Written task
Retype each record shown below, leaving every character as it is.

Stored records
:::::
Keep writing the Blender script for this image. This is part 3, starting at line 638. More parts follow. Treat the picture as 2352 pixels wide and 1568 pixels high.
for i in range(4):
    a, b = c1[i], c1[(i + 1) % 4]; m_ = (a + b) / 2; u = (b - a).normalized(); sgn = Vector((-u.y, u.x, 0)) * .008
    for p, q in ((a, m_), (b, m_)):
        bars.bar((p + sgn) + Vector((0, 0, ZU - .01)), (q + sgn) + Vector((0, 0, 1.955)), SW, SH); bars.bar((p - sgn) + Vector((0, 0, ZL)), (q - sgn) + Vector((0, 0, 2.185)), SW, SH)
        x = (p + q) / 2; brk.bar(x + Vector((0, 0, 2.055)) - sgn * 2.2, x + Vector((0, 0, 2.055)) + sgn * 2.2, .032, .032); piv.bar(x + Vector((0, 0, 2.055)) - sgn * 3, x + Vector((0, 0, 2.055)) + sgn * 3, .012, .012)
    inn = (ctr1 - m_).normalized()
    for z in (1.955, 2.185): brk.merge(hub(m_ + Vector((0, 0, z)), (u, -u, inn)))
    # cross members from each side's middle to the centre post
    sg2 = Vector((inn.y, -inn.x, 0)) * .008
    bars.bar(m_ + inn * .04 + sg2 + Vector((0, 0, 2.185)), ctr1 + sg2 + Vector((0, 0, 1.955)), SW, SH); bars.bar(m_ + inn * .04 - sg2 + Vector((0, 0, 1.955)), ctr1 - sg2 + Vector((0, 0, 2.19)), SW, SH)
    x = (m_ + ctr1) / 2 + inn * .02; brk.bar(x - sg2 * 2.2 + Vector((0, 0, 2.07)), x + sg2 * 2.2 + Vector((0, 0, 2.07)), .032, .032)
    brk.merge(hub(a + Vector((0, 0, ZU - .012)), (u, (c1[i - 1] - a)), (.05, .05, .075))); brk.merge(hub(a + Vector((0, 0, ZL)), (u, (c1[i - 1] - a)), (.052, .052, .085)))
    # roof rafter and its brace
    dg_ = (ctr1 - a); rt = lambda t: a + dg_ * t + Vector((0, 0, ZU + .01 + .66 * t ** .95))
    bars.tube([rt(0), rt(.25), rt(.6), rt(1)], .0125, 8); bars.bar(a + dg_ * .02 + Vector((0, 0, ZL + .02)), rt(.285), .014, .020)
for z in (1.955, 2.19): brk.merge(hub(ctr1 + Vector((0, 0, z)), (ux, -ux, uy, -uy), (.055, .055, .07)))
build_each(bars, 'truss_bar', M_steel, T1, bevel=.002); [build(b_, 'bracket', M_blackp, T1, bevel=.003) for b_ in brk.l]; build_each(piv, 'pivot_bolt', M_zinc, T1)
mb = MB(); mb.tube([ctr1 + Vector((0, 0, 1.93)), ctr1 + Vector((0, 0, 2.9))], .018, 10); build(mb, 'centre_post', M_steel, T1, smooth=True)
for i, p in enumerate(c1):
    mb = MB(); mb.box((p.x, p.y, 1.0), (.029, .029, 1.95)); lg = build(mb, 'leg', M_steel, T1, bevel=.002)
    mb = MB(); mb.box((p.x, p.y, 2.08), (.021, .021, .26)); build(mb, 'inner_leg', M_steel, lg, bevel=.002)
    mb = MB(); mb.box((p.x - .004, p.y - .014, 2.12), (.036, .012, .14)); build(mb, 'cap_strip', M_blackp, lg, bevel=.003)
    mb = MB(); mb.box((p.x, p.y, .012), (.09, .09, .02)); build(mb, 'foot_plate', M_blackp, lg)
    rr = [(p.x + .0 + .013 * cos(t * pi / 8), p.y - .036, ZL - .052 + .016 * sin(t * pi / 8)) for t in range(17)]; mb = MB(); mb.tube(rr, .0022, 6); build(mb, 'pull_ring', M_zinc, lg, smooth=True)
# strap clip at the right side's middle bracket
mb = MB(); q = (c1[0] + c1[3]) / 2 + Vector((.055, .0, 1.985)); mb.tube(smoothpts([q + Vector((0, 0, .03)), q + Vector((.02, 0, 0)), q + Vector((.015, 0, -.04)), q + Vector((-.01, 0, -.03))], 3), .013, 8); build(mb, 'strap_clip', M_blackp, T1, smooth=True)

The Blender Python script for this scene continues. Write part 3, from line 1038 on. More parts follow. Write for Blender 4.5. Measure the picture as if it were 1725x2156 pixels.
:::::
Task answer
Keep writing the Blender script for this image. This is part 3, starting at line 638. More parts follow. Treat the picture as 2352 pixels wide and 1568 pixels high.
for i in range(4):
    a, b = c1[i], c1[(i + 1) % 4]; m_ = (a + b) / 2; u = (b - a).normalized(); sgn = Vector((-u.y, u.x, 0)) * .008
    for p, q in ((a, m_), (b, m_)):
        bars.bar((p + sgn) + Vector((0, 0, ZU - .01)), (q + sgn) + Vector((0, 0, 1.955)), SW, SH); bars.bar((p - sgn) + Vector((0, 0, ZL)), (q - sgn) + Vector((0, 0, 2.185)), SW, SH)
        x = (p + q) / 2; brk.bar(x + Vector((0, 0, 2.055)) - sgn * 2.2, x + Vector((0, 0, 2.055)) + sgn * 2.2, .032, .032); piv.bar(x + Vector((0, 0, 2.055)) - sgn * 3, x + Vector((0, 0, 2.055)) + sgn * 3, .012, .012)
    inn = (ctr1 - m_).normalized()
    for z in (1.955, 2.185): brk.merge(hub(m_ + Vector((0, 0, z)), (u, -u, inn)))
    # cross members from each side's middle to the centre post
    sg2 = Vector((inn.y, -inn.x, 0)) * .008
    bars.bar(m_ + inn * .04 + sg2 + Vector((0, 0, 2.185)), ctr1 + sg2 + Vector((0, 0, 1.955)), SW, SH); bars.bar(m_ + inn * .04 - sg2 + Vector((0, 0, 1.955)), ctr1 - sg2 + Vector((0, 0, 2.19)), SW, SH)
    x = (m_ + ctr1) / 2 + inn * .02; brk.bar(x - sg2 * 2.2 + Vector((0, 0, 2.07)), x + sg2 * 2.2 + Vector((0, 0, 2.07)), .032, .032)
    brk.merge(hub(a + Vector((0, 0, ZU - .012)), (u, (c1[i - 1] - a)), (.05, .05, .075))); brk.merge(hub(a + Vector((0, 0, ZL)), (u, (c1[i - 1] - a)), (.052, .052, .085)))
    # roof rafter and its brace
    dg_ = (ctr1 - a); rt = lambda t: a + dg_ * t + Vector((0, 0, ZU + .01 + .66 * t ** .95))
    bars.tube([rt(0), rt(.25), rt(.6), rt(1)], .0125, 8); bars.bar(a + dg_ * .02 + Vector((0, 0, ZL + .02)), rt(.285), .014, .020)
for z in (1.955, 2.19): brk.merge(hub(ctr1 + Vector((0, 0, z)), (ux, -ux, uy, -uy), (.055, .055, .07)))
build_each(bars, 'truss_bar', M_steel, T1, bevel=.002); [build(b_, 'bracket', M_blackp, T1, bevel=.003) for b_ in brk.l]; build_each(piv, 'pivot_bolt', M_zinc, T1)
mb = MB(); mb.tube([ctr1 + Vector((0, 0, 1.93)), ctr1 + Vector((0, 0, 2.9))], .018, 10); build(mb, 'centre_post', M_steel, T1, smooth=True)
for i, p in enumerate(c1):
    mb = MB(); mb.box((p.x, p.y, 1.0), (.029, .029, 1.95)); lg = build(mb, 'leg', M_steel, T1, bevel=.002)
    mb = MB(); mb.box((p.x, p.y, 2.08), (.021, .021, .26)); build(mb, 'inner_leg', M_steel, lg, bevel=.002)
    mb = MB(); mb.box((p.x - .004, p.y - .014, 2.12), (.036, .012, .14)); build(mb, 'cap_strip', M_blackp, lg, bevel=.003)
    mb = MB(); mb.box((p.x, p.y, .012), (.09, .09, .02)); build(mb, 'foot_plate', M_blackp, lg)
    rr = [(p.x + .0 + .013 * cos(t * pi / 8), p.y - .036, ZL - .052 + .016 * sin(t * pi / 8)) for t in range(17)]; mb = MB(); mb.tube(rr, .0022, 6); build(mb, 'pull_ring', M_zinc, lg, smooth=True)
# strap clip at the right side's middle bracket
mb = MB(); q = (c1[0] + c1[3]) / 2 + Vector((.055, .0, 1.985)); mb.tube(smoothpts([q + Vector((0, 0, .03)), q + Vector((.02, 0, 0)), q + Vector((.015, 0, -.04)), q + Vector((-.01, 0, -.03))], 3), .013, 8); build(mb, 'strap_clip', M_blackp, T1, smooth=True)

The Blender Python script for this scene continues. Write part 3, from line 1038 on. More parts follow. Write for Blender 4.5. Measure the picture as if it were 1725x2156 pixels.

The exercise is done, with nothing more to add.